When News18 sought comment from IIM-A director's office, in an e-mail they said, “In the recent three board meetings there was no discussion on the diversity deficit at IIMs.”

Malghan said he will file a complaint with CIC, “I believe this is a deliberate ploy to delay the process as much as possible. Their action betrays the implicit trust reposed in them by society at large, especially as it comes at a time when the Parliament was on the verge of granting them unprecedented autonomy through the IIM Bill 2017.”

Malghan and Joshi’s paper states that out of over 500 faculty members in IIMs, only two are from scheduled caste, none from scheduled tribe and only 13 from other backward castes (OBC).
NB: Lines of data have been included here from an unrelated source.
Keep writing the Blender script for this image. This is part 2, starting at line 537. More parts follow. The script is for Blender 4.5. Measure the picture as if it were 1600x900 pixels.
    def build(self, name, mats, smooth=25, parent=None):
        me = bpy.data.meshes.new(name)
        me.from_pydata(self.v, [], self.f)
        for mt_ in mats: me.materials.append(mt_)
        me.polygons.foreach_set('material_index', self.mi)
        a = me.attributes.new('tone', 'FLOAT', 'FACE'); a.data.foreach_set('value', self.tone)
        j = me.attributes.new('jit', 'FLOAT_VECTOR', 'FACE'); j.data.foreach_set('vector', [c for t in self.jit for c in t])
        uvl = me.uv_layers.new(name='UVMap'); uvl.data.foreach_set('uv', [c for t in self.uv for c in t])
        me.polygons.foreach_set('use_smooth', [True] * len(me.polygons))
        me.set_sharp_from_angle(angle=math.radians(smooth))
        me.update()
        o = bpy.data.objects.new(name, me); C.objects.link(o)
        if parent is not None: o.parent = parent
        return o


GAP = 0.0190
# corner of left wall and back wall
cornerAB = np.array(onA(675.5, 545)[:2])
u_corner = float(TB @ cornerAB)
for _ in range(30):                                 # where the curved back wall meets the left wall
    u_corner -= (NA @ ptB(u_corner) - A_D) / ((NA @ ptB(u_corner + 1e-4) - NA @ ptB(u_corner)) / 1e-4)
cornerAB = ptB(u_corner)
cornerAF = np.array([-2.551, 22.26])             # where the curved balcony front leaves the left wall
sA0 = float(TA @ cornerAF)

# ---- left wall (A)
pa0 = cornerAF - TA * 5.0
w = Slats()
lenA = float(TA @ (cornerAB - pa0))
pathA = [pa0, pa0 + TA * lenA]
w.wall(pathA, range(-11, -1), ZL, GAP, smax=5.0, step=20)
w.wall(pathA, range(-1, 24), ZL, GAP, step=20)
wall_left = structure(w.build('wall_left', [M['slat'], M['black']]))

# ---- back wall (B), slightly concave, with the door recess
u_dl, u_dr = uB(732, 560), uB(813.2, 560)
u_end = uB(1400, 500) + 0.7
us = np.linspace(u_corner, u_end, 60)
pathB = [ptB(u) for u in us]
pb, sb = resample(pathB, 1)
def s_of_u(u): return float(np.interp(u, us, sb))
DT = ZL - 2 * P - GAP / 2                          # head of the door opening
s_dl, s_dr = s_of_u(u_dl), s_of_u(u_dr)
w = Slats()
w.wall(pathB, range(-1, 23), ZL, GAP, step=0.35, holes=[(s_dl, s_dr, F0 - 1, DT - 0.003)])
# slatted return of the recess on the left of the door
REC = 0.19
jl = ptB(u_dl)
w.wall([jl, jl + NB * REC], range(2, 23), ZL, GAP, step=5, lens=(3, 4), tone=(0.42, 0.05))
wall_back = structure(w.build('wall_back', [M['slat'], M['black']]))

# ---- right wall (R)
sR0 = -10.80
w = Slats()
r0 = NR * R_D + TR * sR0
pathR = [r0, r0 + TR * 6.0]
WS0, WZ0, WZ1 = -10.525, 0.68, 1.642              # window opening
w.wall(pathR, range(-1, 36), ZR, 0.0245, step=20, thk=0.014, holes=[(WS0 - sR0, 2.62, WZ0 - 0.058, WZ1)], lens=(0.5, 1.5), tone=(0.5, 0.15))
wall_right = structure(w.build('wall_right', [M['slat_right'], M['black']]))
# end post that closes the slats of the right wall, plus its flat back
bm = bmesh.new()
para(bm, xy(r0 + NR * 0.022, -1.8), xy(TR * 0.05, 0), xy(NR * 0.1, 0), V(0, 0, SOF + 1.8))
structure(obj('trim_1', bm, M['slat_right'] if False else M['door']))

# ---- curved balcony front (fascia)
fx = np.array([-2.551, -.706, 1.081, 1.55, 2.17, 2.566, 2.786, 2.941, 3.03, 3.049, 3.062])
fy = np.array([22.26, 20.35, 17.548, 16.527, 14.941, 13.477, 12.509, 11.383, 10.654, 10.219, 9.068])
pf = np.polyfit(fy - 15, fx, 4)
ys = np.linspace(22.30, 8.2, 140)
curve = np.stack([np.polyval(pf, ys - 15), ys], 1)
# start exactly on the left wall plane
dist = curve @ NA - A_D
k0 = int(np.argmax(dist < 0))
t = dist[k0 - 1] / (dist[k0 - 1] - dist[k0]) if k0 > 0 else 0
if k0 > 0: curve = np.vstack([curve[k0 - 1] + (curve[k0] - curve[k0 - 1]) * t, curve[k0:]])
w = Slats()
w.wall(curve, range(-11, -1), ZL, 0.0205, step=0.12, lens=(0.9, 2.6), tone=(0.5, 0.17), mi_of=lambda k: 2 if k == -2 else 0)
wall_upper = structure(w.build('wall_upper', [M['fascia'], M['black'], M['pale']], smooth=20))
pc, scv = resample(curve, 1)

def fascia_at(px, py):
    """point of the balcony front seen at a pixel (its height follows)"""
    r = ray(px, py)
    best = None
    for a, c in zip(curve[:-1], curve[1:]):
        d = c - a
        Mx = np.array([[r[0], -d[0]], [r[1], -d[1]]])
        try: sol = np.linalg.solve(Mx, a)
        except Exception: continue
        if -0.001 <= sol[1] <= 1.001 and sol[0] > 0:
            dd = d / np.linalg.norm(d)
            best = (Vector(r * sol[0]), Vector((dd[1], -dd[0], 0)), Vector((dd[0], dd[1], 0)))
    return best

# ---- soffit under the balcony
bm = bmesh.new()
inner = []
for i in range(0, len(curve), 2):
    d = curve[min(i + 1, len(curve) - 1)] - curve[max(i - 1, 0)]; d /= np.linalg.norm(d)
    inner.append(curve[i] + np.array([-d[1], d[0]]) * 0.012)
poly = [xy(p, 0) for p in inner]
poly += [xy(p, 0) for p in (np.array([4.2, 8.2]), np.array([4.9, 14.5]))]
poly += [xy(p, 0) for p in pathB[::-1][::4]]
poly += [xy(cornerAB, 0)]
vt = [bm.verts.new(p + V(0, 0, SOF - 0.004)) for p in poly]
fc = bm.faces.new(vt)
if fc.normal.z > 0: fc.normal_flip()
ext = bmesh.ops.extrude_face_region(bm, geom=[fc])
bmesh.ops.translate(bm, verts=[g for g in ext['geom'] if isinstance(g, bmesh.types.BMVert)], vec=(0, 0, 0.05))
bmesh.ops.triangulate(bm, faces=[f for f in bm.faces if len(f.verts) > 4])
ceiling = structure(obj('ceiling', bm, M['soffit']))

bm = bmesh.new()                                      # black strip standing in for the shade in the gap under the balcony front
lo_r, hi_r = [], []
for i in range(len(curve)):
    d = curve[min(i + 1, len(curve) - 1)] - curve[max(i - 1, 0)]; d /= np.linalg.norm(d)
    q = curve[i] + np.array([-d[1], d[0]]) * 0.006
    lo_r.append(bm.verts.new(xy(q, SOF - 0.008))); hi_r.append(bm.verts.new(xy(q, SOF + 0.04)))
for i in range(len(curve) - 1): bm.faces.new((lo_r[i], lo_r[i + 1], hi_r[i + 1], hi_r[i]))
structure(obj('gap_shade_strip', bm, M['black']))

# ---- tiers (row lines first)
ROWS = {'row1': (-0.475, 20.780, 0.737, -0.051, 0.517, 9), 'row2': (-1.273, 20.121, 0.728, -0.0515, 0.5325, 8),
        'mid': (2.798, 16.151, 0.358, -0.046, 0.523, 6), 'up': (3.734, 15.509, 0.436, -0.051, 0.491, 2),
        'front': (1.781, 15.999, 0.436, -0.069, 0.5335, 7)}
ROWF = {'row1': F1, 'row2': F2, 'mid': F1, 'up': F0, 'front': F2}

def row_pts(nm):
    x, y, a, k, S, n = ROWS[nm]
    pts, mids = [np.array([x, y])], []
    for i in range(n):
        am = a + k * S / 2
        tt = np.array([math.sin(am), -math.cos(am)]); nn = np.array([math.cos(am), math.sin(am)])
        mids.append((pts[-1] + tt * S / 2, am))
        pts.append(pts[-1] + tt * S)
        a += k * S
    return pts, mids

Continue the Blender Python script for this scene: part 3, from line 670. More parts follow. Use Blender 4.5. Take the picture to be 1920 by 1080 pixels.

The report further states that “the doctoral programs at IIMs must take a large part of the blame for this extant social diversity deficit. For over four decades, the doctoral programs at the IIMs that also account for about a third of all current faculty members at these institutions have brazenly flouted affirmative action provisions for public institutions”.

“The reason IIMs have been able to act with complete impunity is because they have the implicit support of the government. We hope there is a serious debate on the Bill in the Rajya Sabha and the social contract that is implicit at any public institution is clearly spelled out,” Malghan said.

It is also important to distinguish between “access and inclusion” as access is a necessary condition for inclusion. “It is never a sufficient condition. IIMs, even if they eventually come around to improving access, still have a long journey ahead in terms of real inclusion, given the entrenched biases at play,” added Malghan.

The two are pinning their hopes on the IIM Bill to correct the decade’s long injustice done to the SC/STs. The IIM Bill gives the institutes autonomy but has nothing clearly written on the reservation policy in teacher recruitment. All it vaguely mentions is “enabling provision allowing reservation in employment” for which Malghan added, “The IIM Bill is an enabling framework and now we have to design solutions to all sort of problems and dilemmas prevalent in higher education.”